Windows XPのOEM販売期間を延長

 Microsoftは今年の6月30日までで販売期間が切れる予定のWindows XPの販売を延長する。正確には、ノートPC向けOEM販売のWindows XP Home Editionのみを2年ほど延長するとのことだ。

MS、低価格PC向けWindows XPのOEM販売期間を延長 (+D PC USER)
Windows XP Home Editionの販売期限を延長、低価格モバイルPC向けに(Internet Watch)

どう見ても、低価格ノートの「Eee PC」や「CloudBook」をターゲットにしていることは明らかである。これら向けのWindows XPのOEMの値段をわざわざ下げて提供しているとのことだから、小型ノートPC市場をなんとか押さえておきたいとの意図からであろう。

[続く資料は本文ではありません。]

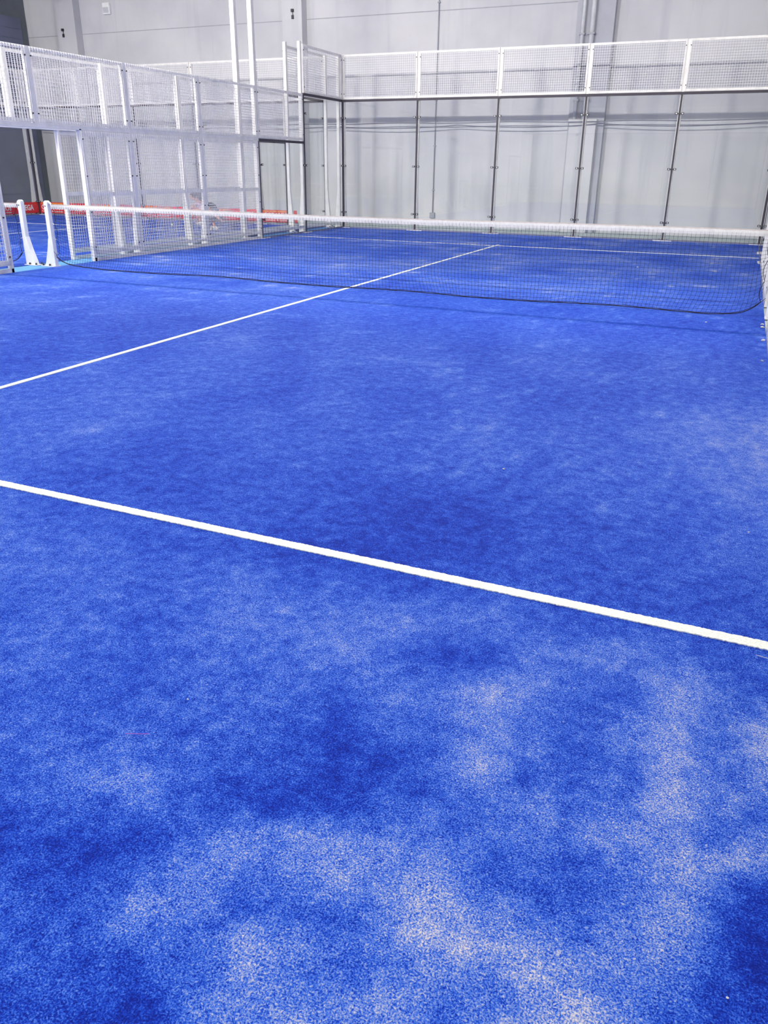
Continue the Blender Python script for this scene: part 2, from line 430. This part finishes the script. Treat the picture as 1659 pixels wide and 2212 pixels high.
def fence_post(parent, T, u, z0, z1, flare=True, w_=.035, d0=.04, plate=True):
    m_ = MB()
    if flare and z0 < .1:
        poly = [(d0, z0), (d0+.15, z0), (d0+.15, z0+.06), (d0+.07, z0+.95), (d0+.07, z1), (d0, z1)]
    else: poly = [(d0, z0), (d0+.07, z0), (d0+.07, z1), (d0, z1)]
    m_.prism(poly, u-w_, u+w_, lambda a, p, q: T(a, p, q))
    o = m_.build('post', M['white'], parent)
    if z0 < .1 and plate:
        bl = MB().box(u-.12, u+.12, d0-.01, d0+.19, -.003, .012, T=T)
        for du in (-.085, .085):
            for dv in (.03, .15): bl.box(u+du-.014, u+du+.014, d0+dv-.014, d0+dv+.014, .012, .03, 1, T=T)
        bl.build('base_plate', [M['plate'], M['clamp']], o)
    return o
def glass_pane(parent, T, u0, u1, z1):
    o = MB().box(u0+.006, u1-.006, 0, .012, .03, z1, T=T).build('glass_pane', M['glass'], parent); return o
def joint(parent, T, u, z1, w_=.018, corner=False):
    MB().box(u-w_, u+w_, -.006, .0165, .01, z1, T=T).build('joint_strip', M['dark'], parent)
def clamp(parent, T, u, z, left=True, right=True):
    m_ = MB(); ll = -.085 if left else 0; rr = .085 if right else 0
    m_.box(u+ll, u+rr, -.016, -.006, z-.009, z+.009, T=T)
    for s, on in ((-1, left), (1, right)):
        if not on: continue
        c = u+s*.062
        m_.box(c-.03, c+.03, -.020, -.001, z-.021, z+.021, T=T)
        m_.box(c-.013, c+.013, -.026, -.018, z-.011, z+.011, 1, T=T)
    m_.build('clamp', [M['clamp'], M['washer']], parent)
CLZ = (.39, 1.5, 2.6)
def back_wall(name, label, T, us, loc):
    t = thing(name, label, 'fence', loc)
    for i in range(len(us)-1):
        a, b_ = us[i], us[i+1]
        glass_pane(t, T, a, b_, 2.97)
        mesh_panel(t, T, a+.03, b_-.03, 3.02, 4.0)
        MB().box(a+.02, b_-.02, -.004, .03, .0, .032, T=T).build('bottom_channel', M['channel'], t)
    MB().box(us[0], us[-1], -.008, .036, 2.965, 3.015, T=T).build('top_seal', M['dark'], t)
    for i, u in enumerate(us):
        end = i in (0, len(us)-1)
        fence_post(t, T, u, 0, 4.0)
        joint(t, T, u, 2.97, .018 if not end else .024)
        lo, hi = (u-.2 if i else u), (u+.2 if i < len(us)-1 else u)
        MB().box(lo, hi, -.045, -.006, -.003, .014, T=T).build('foot_plate', M['plate'], t)
        for z in CLZ: clamp(t, T, u, z, i > 0, i < len(us)-1)
    return t
def corner(label, T, s, loc):
    """stepped glass corner of a side wall, s=+1 far end, -1 near end; T takes u=y"""
    Ts = lambda u, d_, z: T(u*s, d_, z)
    t = thing('glass_side_wall', label, 'fence', loc)
    glass_pane(t, Ts, 8, 9.99, 2.97); glass_pane(t, Ts, 6, 8, 1.96)
    mesh_panel(t, Ts, 8.03, 9.97, 3.02, 4.0); mesh_panel(t, Ts, 6.03, 7.97, 2.03, 3.0)
    MB().box(8, 9.99, -.008, .036, 2.965, 3.015, T=Ts).build('top_seal', M['dark'], t)
    MB().box(6.02, 8, -.008, .036, 1.96, 2.01, T=Ts).build('top_seal', M['dark'], t)
    for a, b_ in ((6, 8), (8, 9.99)): MB().box(a+.02, b_-.02, -.004, .03, 0, .032, T=Ts).build('bottom_channel', M['channel'], t)
    fence_post(t, Ts, 8.0, 0, 4.05); fence_post(t, Ts, 9.93, 0, 4.0, d0=.045)
    joint(t, Ts, 8, 2.97, .015); joint(t, Ts, 6.01, 1.96, .012)
    MB().box(7.8, 8.2, -.045, -.006, -.003, .014, T=Ts).build('foot_plate', M['plate'], t)
    MB().box(6.0, 6.25, -.045, -.006, -.003, .014, T=Ts).build('foot_plate', M['plate'], t)
    for z in CLZ: clamp(t, Ts, 8, z, z < 1.9, True)
    for z in CLZ: clamp(t, Ts, 9.99, z, True, False)
    for z in CLZ[:2]: clamp(t, Ts, 6.03, z, False, True)
    MB().box(6.1, 9.9, .05, .09, .10, .16, T=Ts).build('base_rail', M['white'], t)
    return t
def mesh_fence(label, T, loc, lower=True):
    t = thing('mesh_fence', label, 'fence', loc)
    for a, b_ in ((-6, -4), (-4, -2), (-2, 0), (0, 2), (2, 4), (4, 6)):
        mesh_panel(t, T, a+.035, b_-.035, 2.02, 3.0)
        if a in (-2, 0): continue
        mesh_panel(t, T, a+.035, b_-.035, .10, 1.95, (1.02,))
        MB().box(a+.035, b_-.035, .0, .045, 0.0, .055, T=T).build('base_rail', M['white'], t)
    for s in (-1, 1):
        a, b_ = sorted((s*.85, s*1.965))
        mesh_panel(t, T, a, b_, .10, 1.95, (1.02,), fr=.05)
        a2, b2 = sorted((s*.83, s*1.965))
        MB().box(a2, b2, .0, .045, 0.0, .055, T=T).build('base_rail', M['white'], t)
        fence_post(t, T, s*.85, 0, 1.97, flare=False, w_=.022, d0=.0, plate=False)
    MB().box(-2, 2, .0, .075, 1.955, 2.015, T=T).build('door_beam', M['white'], t)
    for s in (-1, 1): MB().box(*sorted((s*2, s*6)), .01, .04, 1.955, 2.015, T=T).build('middle_rail', M['white'], t)
    for u in (-4, -2, 2, 4):
        fence_post(t, T, u, 0, 3.0, d0=.002, w_=.04, plate=False)
    fence_post(t, T, 0, 1.96, 3.0, d0=.002, w_=.04)
    return t
TA_back = lambda u, d_, z: (u, 10+d_, z)
TA_left = lambda u, d_, z: (-5-d_, u, z)
TA_right = lambda u, d_, z: (5+d_, u, z)
TB_right = lambda u, d_, z: (-5.52+d_, u, z)
TB_left = lambda u, d_, z: (-15.52-d_, u, z)
TA_near = lambda u, d_, z: (u, -10-d_, z)
back_wall('glass_back_wall', 'tall glass end wall with white mesh top across the far end of the near court', TA_back, (-5, -3, -1, 1, 3, 5), (0, 10, 0))
back_wall('glass_back_wall', 'glass end wall with white mesh top behind the neighbouring court at left', TA_back, (-15.52, -13.52, -11.52, -9.52, -7.52, -5.52), (-10.52, 10, 0))
corner('stepped glass wall with white mesh top at far left corner of the near court', TA_left, 1, (-5, 8, 0))
corner('stepped glass wall beside the far right corner of the near court', TA_right, 1, (5, 8, 0))
corner('stepped glass wall with white mesh, just behind the near court far left corner wall', TB_right, 1, (-5.52, 8, 0))
corner('stepped glass wall at the far left end of the neighbouring court', TB_left, 1, (-15.52, 8, 0))
corner('stepped glass wall at the near right corner of the neighbouring court, seen only as reflection', TB_right, -1, (-5.52, -8, 0))
mesh_fence('white wire mesh fence with open doorway along left side of the near court', TA_left, (-5, 0, 0))
mesh_fence('white wire mesh fence with doorway, right behind the nearer left fence', TB_right, (-5.52, 0, 0))
mesh_fence('white wire mesh fence at the right edge of the near court', TA_right, (5, 0, 0))
mesh_fence('white wire mesh fence on the far left side of the neighbouring court', TB_left, (-15.52, 0, 0))
back_wall('glass_back_wall', 'glass end wall with mesh top at the near end of the court, seen only as reflection', TA_near, (-5, -3, -1, 1, 3, 5), (0, -10, 0))
corner('stepped glass wall at near left corner of the court, seen only as reflection', TA_left, -1, (-5, -8, 0))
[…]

 では、なぜMicrosoftは、あれほどセキュリティ面でも有効だと薦めるVistaを提供しないのか。答えは簡単で小型ノートPCにはVistaを快適に動かせるだけの2GBだの4GBだののメモリを装備できないからである(現状では最大1GB)。しかしOSはWindowsにさせておきたい、ライセンスの網をかけておきたい。だからWindows XPのままである。それももっともコストも低いHome Editionである。なぜProfessionalを提供しないのか?
 それはネットワーク接続に制限を付けさせるためである。詳しいことは忘れたが、Home EditionではWindows Serverでなく、SambaサーバーによるWindowsドメインに参加する機能が、意図的に削られているはずである。ノートPCの価格を吊り上げさせた上に、一番重要なはずのネットワーク接続に制限をかけられていることになるのである。


 いったいEee PCのノートPCの活用の仕方をどのように想定しているのだろうか。従来のようにXPを入れてOffice 2003を入れて、Windowsネットワークに参加して、などというつもりなのだろうか。それならば、すでにデスクトップ機や通常のノートPCがVistaとOffice 2007に移行しているとすれば、XP+Office 2003とVista+Office 2007の混在環境を初めから使い分けろ、ということになる。いやもっと冷静に考えれば、デスクトップ環境なども実は何もVistaに移行する必要性などなかったということである。みな、もう既にそのことには気がついていたが、さすがにマシンのリース期限が切れた時期になって、次期の機種となったときに、もうVistaしか選択肢がなくなっていたからである。


 しかし小型ノートPC市場だけは、なりふり構わずXPを入れさせているようである。日本市場もその強い押しに負けてか、結局XPをプリインストールしたEee PCしか販売されていない。そして円高にもかかわらず、欧米よりも割高になっている。メモリー容量の制限から、ずっとXPを売り続けるようである。あるいはノートPCがグレードアップされて、2GB以上のメモリが搭載できる機種が出てくるのを待っているのかもしれない。そうなると小型ノートPCにVistaという悪夢が現実となるかもしれない。


 ネットが進行して、小型ノートPCならではの活用法が認識されてきて、制約がない、Windowsではない環境で利用できる時代になってほしいものだ。